Stored data:
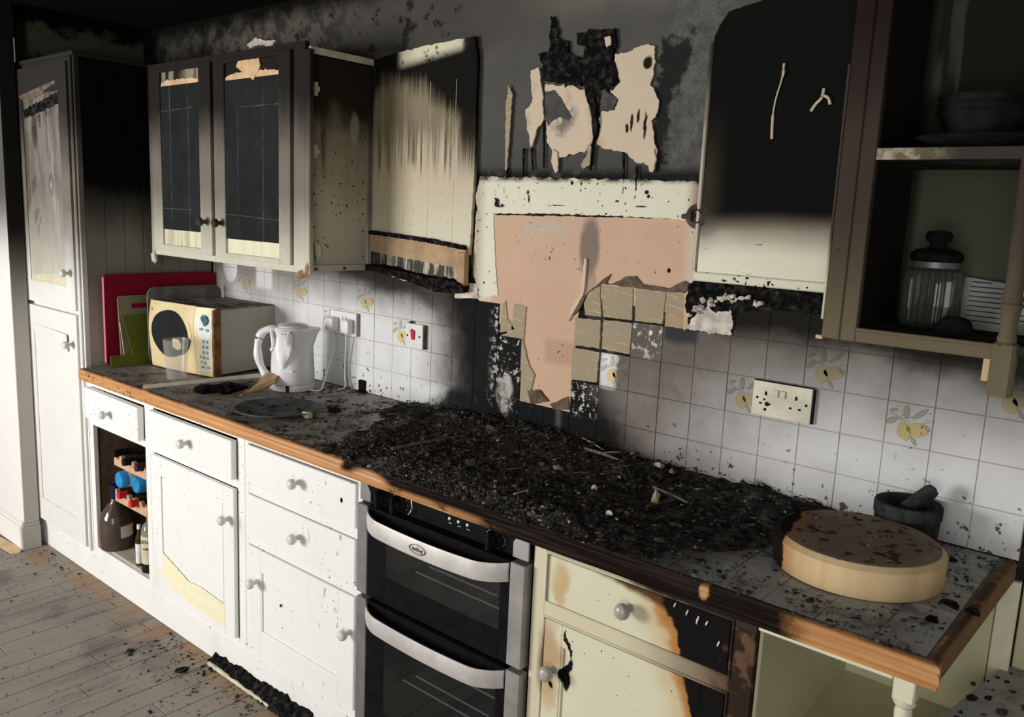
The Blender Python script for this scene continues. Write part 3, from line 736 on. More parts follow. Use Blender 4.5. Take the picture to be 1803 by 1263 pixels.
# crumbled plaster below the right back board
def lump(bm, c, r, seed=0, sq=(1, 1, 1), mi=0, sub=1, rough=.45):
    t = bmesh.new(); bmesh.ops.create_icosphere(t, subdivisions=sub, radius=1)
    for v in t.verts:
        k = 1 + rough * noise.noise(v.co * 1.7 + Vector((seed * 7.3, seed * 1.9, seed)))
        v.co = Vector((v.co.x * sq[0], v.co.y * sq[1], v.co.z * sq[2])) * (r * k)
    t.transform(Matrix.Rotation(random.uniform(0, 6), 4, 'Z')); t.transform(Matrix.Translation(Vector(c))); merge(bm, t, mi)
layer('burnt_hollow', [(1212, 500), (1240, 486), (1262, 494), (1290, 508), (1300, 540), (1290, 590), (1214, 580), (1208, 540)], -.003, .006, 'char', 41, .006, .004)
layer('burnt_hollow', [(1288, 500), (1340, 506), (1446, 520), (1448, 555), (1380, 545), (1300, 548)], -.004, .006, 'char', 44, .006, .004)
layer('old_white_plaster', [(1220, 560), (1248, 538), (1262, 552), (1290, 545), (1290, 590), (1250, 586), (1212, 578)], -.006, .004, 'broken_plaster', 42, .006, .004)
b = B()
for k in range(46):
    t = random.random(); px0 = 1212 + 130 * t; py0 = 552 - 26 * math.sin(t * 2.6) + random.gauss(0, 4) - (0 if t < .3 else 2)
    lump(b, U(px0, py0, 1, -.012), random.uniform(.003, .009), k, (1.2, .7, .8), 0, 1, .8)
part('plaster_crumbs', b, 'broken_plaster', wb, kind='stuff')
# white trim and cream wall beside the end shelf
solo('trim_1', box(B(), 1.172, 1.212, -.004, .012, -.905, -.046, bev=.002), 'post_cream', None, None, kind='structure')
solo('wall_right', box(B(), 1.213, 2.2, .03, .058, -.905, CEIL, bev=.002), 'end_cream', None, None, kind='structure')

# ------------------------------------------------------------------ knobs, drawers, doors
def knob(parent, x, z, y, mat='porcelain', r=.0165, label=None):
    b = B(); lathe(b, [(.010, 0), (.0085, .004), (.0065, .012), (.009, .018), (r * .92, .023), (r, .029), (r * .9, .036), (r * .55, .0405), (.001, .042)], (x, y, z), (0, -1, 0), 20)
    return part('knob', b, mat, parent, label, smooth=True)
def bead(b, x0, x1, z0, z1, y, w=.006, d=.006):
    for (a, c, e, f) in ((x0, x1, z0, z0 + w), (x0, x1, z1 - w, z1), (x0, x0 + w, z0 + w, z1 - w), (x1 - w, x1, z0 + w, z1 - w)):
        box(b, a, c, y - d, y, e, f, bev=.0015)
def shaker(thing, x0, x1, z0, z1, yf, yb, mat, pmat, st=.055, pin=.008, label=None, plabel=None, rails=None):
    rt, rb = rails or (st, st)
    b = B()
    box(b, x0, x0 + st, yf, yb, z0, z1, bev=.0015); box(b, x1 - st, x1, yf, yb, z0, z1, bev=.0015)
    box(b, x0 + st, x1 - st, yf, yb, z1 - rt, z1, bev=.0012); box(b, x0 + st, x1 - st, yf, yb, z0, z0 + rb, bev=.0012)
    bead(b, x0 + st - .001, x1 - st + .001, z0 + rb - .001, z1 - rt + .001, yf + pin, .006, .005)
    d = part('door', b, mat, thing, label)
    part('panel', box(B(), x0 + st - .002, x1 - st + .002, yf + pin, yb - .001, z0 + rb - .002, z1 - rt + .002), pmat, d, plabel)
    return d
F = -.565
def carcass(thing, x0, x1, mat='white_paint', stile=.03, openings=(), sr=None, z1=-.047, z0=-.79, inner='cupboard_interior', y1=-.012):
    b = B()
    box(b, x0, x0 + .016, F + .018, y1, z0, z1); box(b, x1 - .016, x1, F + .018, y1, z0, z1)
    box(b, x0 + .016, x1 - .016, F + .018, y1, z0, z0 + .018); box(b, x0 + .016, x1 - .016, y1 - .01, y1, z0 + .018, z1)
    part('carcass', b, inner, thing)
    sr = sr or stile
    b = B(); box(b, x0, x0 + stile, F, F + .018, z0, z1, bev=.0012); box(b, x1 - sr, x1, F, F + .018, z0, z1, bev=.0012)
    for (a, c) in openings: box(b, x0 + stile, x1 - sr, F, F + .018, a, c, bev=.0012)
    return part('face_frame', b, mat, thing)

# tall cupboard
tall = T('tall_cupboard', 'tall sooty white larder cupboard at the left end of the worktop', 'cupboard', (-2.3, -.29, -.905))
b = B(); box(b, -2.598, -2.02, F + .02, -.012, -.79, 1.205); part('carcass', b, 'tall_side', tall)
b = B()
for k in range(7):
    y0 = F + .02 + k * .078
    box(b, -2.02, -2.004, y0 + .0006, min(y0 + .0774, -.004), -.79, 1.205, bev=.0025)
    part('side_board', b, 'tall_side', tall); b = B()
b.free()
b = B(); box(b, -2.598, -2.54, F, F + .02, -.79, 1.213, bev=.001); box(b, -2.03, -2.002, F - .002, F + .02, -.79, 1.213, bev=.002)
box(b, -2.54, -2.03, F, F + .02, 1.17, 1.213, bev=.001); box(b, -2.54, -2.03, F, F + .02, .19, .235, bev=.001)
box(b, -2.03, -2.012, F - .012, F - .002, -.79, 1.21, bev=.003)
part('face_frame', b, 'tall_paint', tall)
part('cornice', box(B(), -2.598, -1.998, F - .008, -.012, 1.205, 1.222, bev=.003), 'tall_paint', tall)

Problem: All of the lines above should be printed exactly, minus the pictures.

Output:
The Blender Python script for this scene continues. Write part 3, from line 736 on. More parts follow. Use Blender 4.5. Take the picture to be 1803 by 1263 pixels.
# crumbled plaster below the right back board
def lump(bm, c, r, seed=0, sq=(1, 1, 1), mi=0, sub=1, rough=.45):
    t = bmesh.new(); bmesh.ops.create_icosphere(t, subdivisions=sub, radius=1)
    for v in t.verts:
        k = 1 + rough * noise.noise(v.co * 1.7 + Vector((seed * 7.3, seed * 1.9, seed)))
        v.co = Vector((v.co.x * sq[0], v.co.y * sq[1], v.co.z * sq[2])) * (r * k)
    t.transform(Matrix.Rotation(random.uniform(0, 6), 4, 'Z')); t.transform(Matrix.Translation(Vector(c))); merge(bm, t, mi)
layer('burnt_hollow', [(1212, 500), (1240, 486), (1262, 494), (1290, 508), (1300, 540), (1290, 590), (1214, 580), (1208, 540)], -.003, .006, 'char', 41, .006, .004)
layer('burnt_hollow', [(1288, 500), (1340, 506), (1446, 520), (1448, 555), (1380, 545), (1300, 548)], -.004, .006, 'char', 44, .006, .004)
layer('old_white_plaster', [(1220, 560), (1248, 538), (1262, 552), (1290, 545), (1290, 590), (1250, 586), (1212, 578)], -.006, .004, 'broken_plaster', 42, .006, .004)
b = B()
for k in range(46):
    t = random.random(); px0 = 1212 + 130 * t; py0 = 552 - 26 * math.sin(t * 2.6) + random.gauss(0, 4) - (0 if t < .3 else 2)
    lump(b, U(px0, py0, 1, -.012), random.uniform(.003, .009), k, (1.2, .7, .8), 0, 1, .8)
part('plaster_crumbs', b, 'broken_plaster', wb, kind='stuff')
# white trim and cream wall beside the end shelf
solo('trim_1', box(B(), 1.172, 1.212, -.004, .012, -.905, -.046, bev=.002), 'post_cream', None, None, kind='structure')
solo('wall_right', box(B(), 1.213, 2.2, .03, .058, -.905, CEIL, bev=.002), 'end_cream', None, None, kind='structure')

# ------------------------------------------------------------------ knobs, drawers, doors
def knob(parent, x, z, y, mat='porcelain', r=.0165, label=None):
    b = B(); lathe(b, [(.010, 0), (.0085, .004), (.0065, .012), (.009, .018), (r * .92, .023), (r, .029), (r * .9, .036), (r * .55, .0405), (.001, .042)], (x, y, z), (0, -1, 0), 20)
    return part('knob', b, mat, parent, label, smooth=True)
def bead(b, x0, x1, z0, z1, y, w=.006, d=.006):
    for (a, c, e, f) in ((x0, x1, z0, z0 + w), (x0, x1, z1 - w, z1), (x0, x0 + w, z0 + w, z1 - w), (x1 - w, x1, z0 + w, z1 - w)):
        box(b, a, c, y - d, y, e, f, bev=.0015)
def shaker(thing, x0, x1, z0, z1, yf, yb, mat, pmat, st=.055, pin=.008, label=None, plabel=None, rails=None):
    rt, rb = rails or (st, st)
    b = B()
    box(b, x0, x0 + st, yf, yb, z0, z1, bev=.0015); box(b, x1 - st, x1, yf, yb, z0, z1, bev=.0015)
    box(b, x0 + st, x1 - st, yf, yb, z1 - rt, z1, bev=.0012); box(b, x0 + st, x1 - st, yf, yb, z0, z0 + rb, bev=.0012)
    bead(b, x0 + st - .001, x1 - st + .001, z0 + rb - .001, z1 - rt + .001, yf + pin, .006, .005)
    d = part('door', b, mat, thing, label)
    part('panel', box(B(), x0 + st - .002, x1 - st + .002, yf + pin, yb - .001, z0 + rb - .002, z1 - rt + .002), pmat, d, plabel)
    return d
F = -.565
def carcass(thing, x0, x1, mat='white_paint', stile=.03, openings=(), sr=None, z1=-.047, z0=-.79, inner='cupboard_interior', y1=-.012):
    b = B()
    box(b, x0, x0 + .016, F + .018, y1, z0, z1); box(b, x1 - .016, x1, F + .018, y1, z0, z1)
    box(b, x0 + .016, x1 - .016, F + .018, y1, z0, z0 + .018); box(b, x0 + .016, x1 - .016, y1 - .01, y1, z0 + .018, z1)
    part('carcass', b, inner, thing)
    sr = sr or stile
    b = B(); box(b, x0, x0 + stile, F, F + .018, z0, z1, bev=.0012); box(b, x1 - sr, x1, F, F + .018, z0, z1, bev=.0012)
    for (a, c) in openings: box(b, x0 + stile, x1 - sr, F, F + .018, a, c, bev=.0012)
    return part('face_frame', b, mat, thing)

# tall cupboard
tall = T('tall_cupboard', 'tall sooty white larder cupboard at the left end of the worktop', 'cupboard', (-2.3, -.29, -.905))
b = B(); box(b, -2.598, -2.02, F + .02, -.012, -.79, 1.205); part('carcass', b, 'tall_side', tall)
b = B()
for k in range(7):
    y0 = F + .02 + k * .078
    box(b, -2.02, -2.004, y0 + .0006, min(y0 + .0774, -.004), -.79, 1.205, bev=.0025)
    part('side_board', b, 'tall_side', tall); b = B()
b.free()
b = B(); box(b, -2.598, -2.54, F, F + .02, -.79, 1.213, bev=.001); box(b, -2.03, -2.002, F - .002, F + .02, -.79, 1.213, bev=.002)
box(b, -2.54, -2.03, F, F + .02, 1.17, 1.213, bev=.001); box(b, -2.54, -2.03, F, F + .02, .19, .235, bev=.001)
box(b, -2.03, -2.012, F - .012, F - .002, -.79, 1.21, bev=.003)
part('face_frame', b, 'tall_paint', tall)
part('cornice', box(B(), -2.598, -1.998, F - .008, -.012, 1.205, 1.222, bev=.003), 'tall_paint', tall)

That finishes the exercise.